-- start of Data shown --

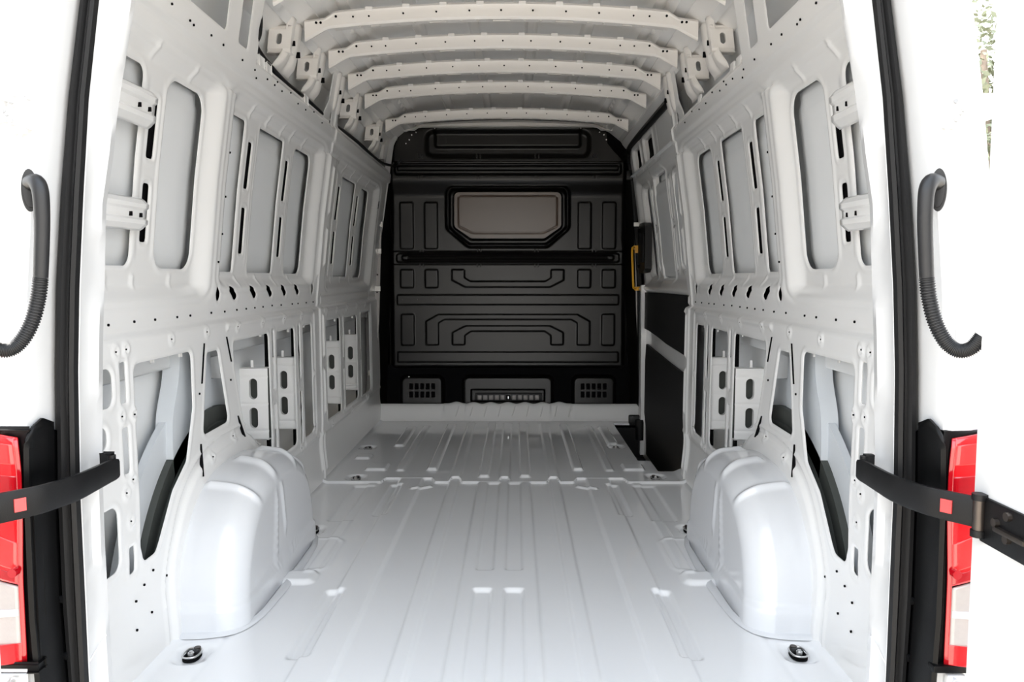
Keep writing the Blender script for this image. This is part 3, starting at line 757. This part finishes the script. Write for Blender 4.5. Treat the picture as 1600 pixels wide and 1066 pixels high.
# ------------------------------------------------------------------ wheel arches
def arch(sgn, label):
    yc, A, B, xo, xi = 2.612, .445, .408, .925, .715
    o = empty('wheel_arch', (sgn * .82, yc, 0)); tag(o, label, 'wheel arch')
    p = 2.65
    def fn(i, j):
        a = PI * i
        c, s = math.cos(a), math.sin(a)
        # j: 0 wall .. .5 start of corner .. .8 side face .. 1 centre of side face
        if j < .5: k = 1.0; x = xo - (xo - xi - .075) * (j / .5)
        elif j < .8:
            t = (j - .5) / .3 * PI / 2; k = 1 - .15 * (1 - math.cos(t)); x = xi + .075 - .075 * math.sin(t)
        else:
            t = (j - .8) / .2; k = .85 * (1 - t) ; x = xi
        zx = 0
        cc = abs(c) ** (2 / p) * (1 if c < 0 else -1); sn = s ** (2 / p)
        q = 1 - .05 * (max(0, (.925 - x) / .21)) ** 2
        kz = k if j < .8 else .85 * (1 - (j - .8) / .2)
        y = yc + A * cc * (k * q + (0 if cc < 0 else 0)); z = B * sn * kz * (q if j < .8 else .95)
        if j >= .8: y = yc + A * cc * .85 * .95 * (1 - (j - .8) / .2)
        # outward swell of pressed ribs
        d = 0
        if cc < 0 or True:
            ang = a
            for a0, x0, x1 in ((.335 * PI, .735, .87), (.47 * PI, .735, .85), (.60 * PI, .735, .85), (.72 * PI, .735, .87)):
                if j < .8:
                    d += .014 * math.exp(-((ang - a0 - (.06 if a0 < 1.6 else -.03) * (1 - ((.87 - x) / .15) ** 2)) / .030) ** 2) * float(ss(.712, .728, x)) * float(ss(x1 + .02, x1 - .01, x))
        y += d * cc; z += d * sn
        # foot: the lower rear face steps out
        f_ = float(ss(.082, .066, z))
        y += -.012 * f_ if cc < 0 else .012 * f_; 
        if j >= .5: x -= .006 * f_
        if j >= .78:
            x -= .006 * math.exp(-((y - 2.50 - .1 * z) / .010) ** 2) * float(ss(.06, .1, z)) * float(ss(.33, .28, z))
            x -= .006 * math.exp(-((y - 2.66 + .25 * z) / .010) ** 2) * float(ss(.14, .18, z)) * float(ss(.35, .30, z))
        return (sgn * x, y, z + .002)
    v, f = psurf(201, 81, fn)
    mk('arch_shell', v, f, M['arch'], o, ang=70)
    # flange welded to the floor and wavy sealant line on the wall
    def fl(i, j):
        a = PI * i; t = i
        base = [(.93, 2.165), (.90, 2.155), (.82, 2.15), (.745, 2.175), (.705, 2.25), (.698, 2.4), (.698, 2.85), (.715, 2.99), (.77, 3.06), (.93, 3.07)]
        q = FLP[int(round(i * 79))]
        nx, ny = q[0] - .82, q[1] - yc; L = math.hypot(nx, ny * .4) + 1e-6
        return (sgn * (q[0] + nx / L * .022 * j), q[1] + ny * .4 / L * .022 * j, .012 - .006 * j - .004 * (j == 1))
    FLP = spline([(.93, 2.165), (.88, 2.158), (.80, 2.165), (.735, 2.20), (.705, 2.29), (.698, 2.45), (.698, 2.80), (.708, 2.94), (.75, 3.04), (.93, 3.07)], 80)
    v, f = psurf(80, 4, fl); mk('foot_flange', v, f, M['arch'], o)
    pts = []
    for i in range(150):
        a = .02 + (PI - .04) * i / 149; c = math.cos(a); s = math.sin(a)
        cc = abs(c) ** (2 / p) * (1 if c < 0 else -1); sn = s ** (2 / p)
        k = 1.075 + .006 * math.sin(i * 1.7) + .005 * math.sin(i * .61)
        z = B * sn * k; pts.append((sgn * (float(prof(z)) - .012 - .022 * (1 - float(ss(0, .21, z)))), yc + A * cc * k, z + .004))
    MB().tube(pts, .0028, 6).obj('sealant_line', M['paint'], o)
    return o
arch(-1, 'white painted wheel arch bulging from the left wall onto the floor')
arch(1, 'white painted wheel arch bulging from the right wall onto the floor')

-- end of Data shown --

_Exercise objective_
Your task is to reproduce all of the material exactly. The pictures stay out.

_Exercise answer_
Keep writing the Blender script for this image. This is part 3, starting at line 757. This part finishes the script. Write for Blender 4.5. Treat the picture as 1600 pixels wide and 1066 pixels high.
# ------------------------------------------------------------------ wheel arches
def arch(sgn, label):
    yc, A, B, xo, xi = 2.612, .445, .408, .925, .715
    o = empty('wheel_arch', (sgn * .82, yc, 0)); tag(o, label, 'wheel arch')
    p = 2.65
    def fn(i, j):
        a = PI * i
        c, s = math.cos(a), math.sin(a)
        # j: 0 wall .. .5 start of corner .. .8 side face .. 1 centre of side face
        if j < .5: k = 1.0; x = xo - (xo - xi - .075) * (j / .5)
        elif j < .8:
            t = (j - .5) / .3 * PI / 2; k = 1 - .15 * (1 - math.cos(t)); x = xi + .075 - .075 * math.sin(t)
        else:
            t = (j - .8) / .2; k = .85 * (1 - t) ; x = xi
        zx = 0
        cc = abs(c) ** (2 / p) * (1 if c < 0 else -1); sn = s ** (2 / p)
        q = 1 - .05 * (max(0, (.925 - x) / .21)) ** 2
        kz = k if j < .8 else .85 * (1 - (j - .8) / .2)
        y = yc + A * cc * (k * q + (0 if cc < 0 else 0)); z = B * sn * kz * (q if j < .8 else .95)
        if j >= .8: y = yc + A * cc * .85 * .95 * (1 - (j - .8) / .2)
        # outward swell of pressed ribs
        d = 0
        if cc < 0 or True:
            ang = a
            for a0, x0, x1 in ((.335 * PI, .735, .87), (.47 * PI, .735, .85), (.60 * PI, .735, .85), (.72 * PI, .735, .87)):
                if j < .8:
                    d += .014 * math.exp(-((ang - a0 - (.06 if a0 < 1.6 else -.03) * (1 - ((.87 - x) / .15) ** 2)) / .030) ** 2) * float(ss(.712, .728, x)) * float(ss(x1 + .02, x1 - .01, x))
        y += d * cc; z += d * sn
        # foot: the lower rear face steps out
        f_ = float(ss(.082, .066, z))
        y += -.012 * f_ if cc < 0 else .012 * f_; 
        if j >= .5: x -= .006 * f_
        if j >= .78:
            x -= .006 * math.exp(-((y - 2.50 - .1 * z) / .010) ** 2) * float(ss(.06, .1, z)) * float(ss(.33, .28, z))
            x -= .006 * math.exp(-((y - 2.66 + .25 * z) / .010) ** 2) * float(ss(.14, .18, z)) * float(ss(.35, .30, z))
        return (sgn * x, y, z + .002)
    v, f = psurf(201, 81, fn)
    mk('arch_shell', v, f, M['arch'], o, ang=70)
    # flange welded to the floor and wavy sealant line on the wall
    def fl(i, j):
        a = PI * i; t = i
        base = [(.93, 2.165), (.90, 2.155), (.82, 2.15), (.745, 2.175), (.705, 2.25), (.698, 2.4), (.698, 2.85), (.715, 2.99), (.77, 3.06), (.93, 3.07)]
        q = FLP[int(round(i * 79))]
        nx, ny = q[0] - .82, q[1] - yc; L = math.hypot(nx, ny * .4) + 1e-6
        return (sgn * (q[0] + nx / L * .022 * j), q[1] + ny * .4 / L * .022 * j, .012 - .006 * j - .004 * (j == 1))
    FLP = spline([(.93, 2.165), (.88, 2.158), (.80, 2.165), (.735, 2.20), (.705, 2.29), (.698, 2.45), (.698, 2.80), (.708, 2.94), (.75, 3.04), (.93, 3.07)], 80)
    v, f = psurf(80, 4, fl); mk('foot_flange', v, f, M['arch'], o)
    pts = []
    for i in range(150):
        a = .02 + (PI - .04) * i / 149; c = math.cos(a); s = math.sin(a)
        cc = abs(c) ** (2 / p) * (1 if c < 0 else -1); sn = s ** (2 / p)
        k = 1.075 + .006 * math.sin(i * 1.7) + .005 * math.sin(i * .61)
        z = B * sn * k; pts.append((sgn * (float(prof(z)) - .012 - .022 * (1 - float(ss(0, .21, z)))), yc + A * cc * k, z + .004))
    MB().tube(pts, .0028, 6).obj('sealant_line', M['paint'], o)
    return o
arch(-1, 'white painted wheel arch bulging from the left wall onto the floor')
arch(1, 'white painted wheel arch bulging from the right wall onto the floor')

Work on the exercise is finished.